• **Given data**
+ + + + +

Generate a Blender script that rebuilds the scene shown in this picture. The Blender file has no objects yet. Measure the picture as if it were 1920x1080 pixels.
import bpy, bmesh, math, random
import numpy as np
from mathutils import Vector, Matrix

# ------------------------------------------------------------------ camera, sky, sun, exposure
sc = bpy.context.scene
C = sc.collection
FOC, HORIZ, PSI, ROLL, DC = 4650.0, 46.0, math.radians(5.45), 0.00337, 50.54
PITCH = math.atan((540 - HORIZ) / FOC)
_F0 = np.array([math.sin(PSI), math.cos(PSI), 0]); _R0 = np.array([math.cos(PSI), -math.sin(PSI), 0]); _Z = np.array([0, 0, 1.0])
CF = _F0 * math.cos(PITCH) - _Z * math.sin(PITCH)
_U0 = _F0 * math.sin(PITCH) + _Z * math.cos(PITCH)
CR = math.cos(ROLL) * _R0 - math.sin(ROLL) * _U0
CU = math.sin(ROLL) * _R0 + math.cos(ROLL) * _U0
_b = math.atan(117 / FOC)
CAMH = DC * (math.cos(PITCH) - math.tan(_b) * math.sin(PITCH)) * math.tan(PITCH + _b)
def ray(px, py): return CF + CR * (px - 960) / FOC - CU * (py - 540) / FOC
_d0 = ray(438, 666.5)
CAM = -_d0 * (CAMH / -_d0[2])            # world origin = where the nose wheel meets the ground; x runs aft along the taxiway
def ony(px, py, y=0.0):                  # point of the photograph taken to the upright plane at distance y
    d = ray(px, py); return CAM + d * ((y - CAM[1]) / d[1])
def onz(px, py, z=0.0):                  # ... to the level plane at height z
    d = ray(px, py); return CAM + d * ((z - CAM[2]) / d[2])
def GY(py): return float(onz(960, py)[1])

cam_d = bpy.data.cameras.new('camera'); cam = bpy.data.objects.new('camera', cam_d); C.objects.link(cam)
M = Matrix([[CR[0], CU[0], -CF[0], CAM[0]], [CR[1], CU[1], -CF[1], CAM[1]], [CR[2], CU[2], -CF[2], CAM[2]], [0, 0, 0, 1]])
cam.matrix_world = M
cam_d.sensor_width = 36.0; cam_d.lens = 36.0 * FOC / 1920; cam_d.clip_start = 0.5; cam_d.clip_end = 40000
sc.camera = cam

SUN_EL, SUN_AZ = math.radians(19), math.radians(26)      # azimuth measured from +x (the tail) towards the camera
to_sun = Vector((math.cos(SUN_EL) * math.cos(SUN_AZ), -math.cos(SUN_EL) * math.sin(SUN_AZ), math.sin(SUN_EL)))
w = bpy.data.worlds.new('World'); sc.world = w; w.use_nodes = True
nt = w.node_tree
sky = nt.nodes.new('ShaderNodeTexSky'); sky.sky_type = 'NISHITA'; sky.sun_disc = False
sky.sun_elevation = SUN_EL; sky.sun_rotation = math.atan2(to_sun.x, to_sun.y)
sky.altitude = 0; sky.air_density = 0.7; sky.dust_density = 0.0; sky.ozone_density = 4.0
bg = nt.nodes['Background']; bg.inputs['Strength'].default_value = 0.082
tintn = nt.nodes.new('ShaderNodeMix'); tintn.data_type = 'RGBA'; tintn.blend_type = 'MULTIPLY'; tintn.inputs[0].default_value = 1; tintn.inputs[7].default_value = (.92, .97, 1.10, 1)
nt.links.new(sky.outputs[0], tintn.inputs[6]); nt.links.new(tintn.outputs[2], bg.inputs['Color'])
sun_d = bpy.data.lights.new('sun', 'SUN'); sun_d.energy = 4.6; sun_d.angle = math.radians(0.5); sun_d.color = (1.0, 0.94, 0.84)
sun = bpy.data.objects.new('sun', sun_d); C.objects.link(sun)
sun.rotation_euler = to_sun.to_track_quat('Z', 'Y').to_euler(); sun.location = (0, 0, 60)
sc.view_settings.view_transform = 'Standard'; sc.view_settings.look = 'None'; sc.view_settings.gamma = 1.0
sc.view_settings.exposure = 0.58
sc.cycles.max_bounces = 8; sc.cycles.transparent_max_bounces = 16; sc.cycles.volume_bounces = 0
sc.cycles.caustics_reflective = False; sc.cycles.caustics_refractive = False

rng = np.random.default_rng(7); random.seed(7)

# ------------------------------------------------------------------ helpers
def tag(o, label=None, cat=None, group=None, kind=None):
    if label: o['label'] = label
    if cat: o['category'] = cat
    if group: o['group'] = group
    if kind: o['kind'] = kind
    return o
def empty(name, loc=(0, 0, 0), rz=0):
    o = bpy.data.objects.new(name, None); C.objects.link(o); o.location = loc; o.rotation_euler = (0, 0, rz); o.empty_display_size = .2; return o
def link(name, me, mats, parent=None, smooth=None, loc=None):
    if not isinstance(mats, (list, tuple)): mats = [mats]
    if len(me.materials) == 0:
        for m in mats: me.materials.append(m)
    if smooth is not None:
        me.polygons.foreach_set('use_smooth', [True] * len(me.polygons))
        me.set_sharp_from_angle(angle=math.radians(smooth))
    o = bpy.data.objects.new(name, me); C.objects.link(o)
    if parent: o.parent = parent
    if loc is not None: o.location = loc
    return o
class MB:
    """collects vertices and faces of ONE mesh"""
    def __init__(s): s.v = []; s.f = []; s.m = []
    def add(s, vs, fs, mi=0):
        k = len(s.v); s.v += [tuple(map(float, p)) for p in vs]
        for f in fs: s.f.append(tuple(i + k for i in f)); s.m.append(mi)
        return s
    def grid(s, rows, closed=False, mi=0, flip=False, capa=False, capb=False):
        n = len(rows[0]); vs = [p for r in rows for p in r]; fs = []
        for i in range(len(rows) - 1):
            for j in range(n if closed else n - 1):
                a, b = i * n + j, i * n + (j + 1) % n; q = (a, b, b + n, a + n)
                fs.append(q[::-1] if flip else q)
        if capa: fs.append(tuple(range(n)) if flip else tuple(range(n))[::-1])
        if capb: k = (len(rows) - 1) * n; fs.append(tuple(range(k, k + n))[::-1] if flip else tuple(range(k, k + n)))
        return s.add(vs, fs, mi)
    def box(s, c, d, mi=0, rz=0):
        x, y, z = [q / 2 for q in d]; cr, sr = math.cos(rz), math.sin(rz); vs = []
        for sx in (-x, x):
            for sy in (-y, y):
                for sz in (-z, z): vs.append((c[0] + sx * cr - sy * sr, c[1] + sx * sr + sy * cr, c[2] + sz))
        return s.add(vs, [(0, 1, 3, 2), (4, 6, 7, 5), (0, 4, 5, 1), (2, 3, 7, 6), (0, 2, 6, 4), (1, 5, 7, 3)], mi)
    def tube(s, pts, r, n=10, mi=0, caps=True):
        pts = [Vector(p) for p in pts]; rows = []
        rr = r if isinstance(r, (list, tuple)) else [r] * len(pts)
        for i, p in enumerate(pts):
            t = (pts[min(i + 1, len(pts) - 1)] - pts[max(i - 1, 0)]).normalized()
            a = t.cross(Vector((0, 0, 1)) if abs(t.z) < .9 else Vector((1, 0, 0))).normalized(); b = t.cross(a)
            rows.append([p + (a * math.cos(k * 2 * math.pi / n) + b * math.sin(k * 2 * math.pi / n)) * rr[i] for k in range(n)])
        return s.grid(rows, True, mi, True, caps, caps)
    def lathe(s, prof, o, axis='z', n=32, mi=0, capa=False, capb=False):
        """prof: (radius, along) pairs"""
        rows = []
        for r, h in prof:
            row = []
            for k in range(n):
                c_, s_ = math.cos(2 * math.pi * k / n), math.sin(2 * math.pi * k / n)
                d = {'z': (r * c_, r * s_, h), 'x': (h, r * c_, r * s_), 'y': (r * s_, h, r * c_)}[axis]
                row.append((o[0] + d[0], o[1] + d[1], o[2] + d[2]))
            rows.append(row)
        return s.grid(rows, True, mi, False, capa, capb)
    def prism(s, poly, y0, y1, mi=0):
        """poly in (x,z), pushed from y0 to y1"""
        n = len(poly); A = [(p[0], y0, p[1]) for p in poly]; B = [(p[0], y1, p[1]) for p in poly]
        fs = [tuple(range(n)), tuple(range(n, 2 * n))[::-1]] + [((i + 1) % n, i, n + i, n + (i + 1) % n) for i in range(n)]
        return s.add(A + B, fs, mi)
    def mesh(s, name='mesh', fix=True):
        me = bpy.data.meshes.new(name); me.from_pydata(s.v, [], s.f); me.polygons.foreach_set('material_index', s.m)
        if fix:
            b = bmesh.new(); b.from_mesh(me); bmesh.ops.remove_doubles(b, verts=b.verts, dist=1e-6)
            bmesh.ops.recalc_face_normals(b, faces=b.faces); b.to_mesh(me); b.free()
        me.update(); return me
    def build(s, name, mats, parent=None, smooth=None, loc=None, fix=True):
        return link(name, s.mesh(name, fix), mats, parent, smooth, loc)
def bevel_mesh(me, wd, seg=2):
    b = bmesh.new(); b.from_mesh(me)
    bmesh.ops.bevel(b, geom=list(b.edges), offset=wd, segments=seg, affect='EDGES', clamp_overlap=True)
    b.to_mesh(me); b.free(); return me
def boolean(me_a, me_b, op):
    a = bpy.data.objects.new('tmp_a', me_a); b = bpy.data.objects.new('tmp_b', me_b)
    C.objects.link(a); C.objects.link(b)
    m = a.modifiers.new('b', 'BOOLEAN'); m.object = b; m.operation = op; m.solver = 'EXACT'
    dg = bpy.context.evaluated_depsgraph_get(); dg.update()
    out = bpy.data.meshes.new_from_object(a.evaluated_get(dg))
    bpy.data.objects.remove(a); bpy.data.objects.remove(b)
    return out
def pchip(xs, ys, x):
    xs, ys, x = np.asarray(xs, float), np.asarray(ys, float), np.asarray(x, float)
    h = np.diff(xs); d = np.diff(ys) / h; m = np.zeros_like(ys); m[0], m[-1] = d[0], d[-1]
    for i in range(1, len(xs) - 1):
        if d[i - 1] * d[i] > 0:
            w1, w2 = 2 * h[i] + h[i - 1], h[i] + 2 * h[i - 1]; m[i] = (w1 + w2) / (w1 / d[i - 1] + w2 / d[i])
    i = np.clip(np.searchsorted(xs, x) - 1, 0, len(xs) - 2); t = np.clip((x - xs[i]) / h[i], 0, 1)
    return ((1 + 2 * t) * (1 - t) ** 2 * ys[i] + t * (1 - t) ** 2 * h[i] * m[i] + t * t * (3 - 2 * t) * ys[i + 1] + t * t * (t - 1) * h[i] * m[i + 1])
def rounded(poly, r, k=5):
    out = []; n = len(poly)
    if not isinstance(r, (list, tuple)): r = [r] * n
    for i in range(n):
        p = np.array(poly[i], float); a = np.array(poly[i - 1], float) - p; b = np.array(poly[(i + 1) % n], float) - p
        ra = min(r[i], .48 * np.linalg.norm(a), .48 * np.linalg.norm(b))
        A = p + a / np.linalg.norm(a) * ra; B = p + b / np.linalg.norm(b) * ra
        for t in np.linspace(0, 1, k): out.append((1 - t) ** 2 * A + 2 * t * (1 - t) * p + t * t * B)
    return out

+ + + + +

• **Exercise details**
Please transcribe, exactly and with nothing added, the lines from the first line of the material above through the line that contains "from mathutils import Vector, Matrix".

• **Result of this exercise**
Generate a Blender script that rebuilds the scene shown in this picture. The Blender file has no objects yet. Measure the picture as if it were 1920x1080 pixels.
import bpy, bmesh, math, random
import numpy as np
from mathutils import Vector, Matrix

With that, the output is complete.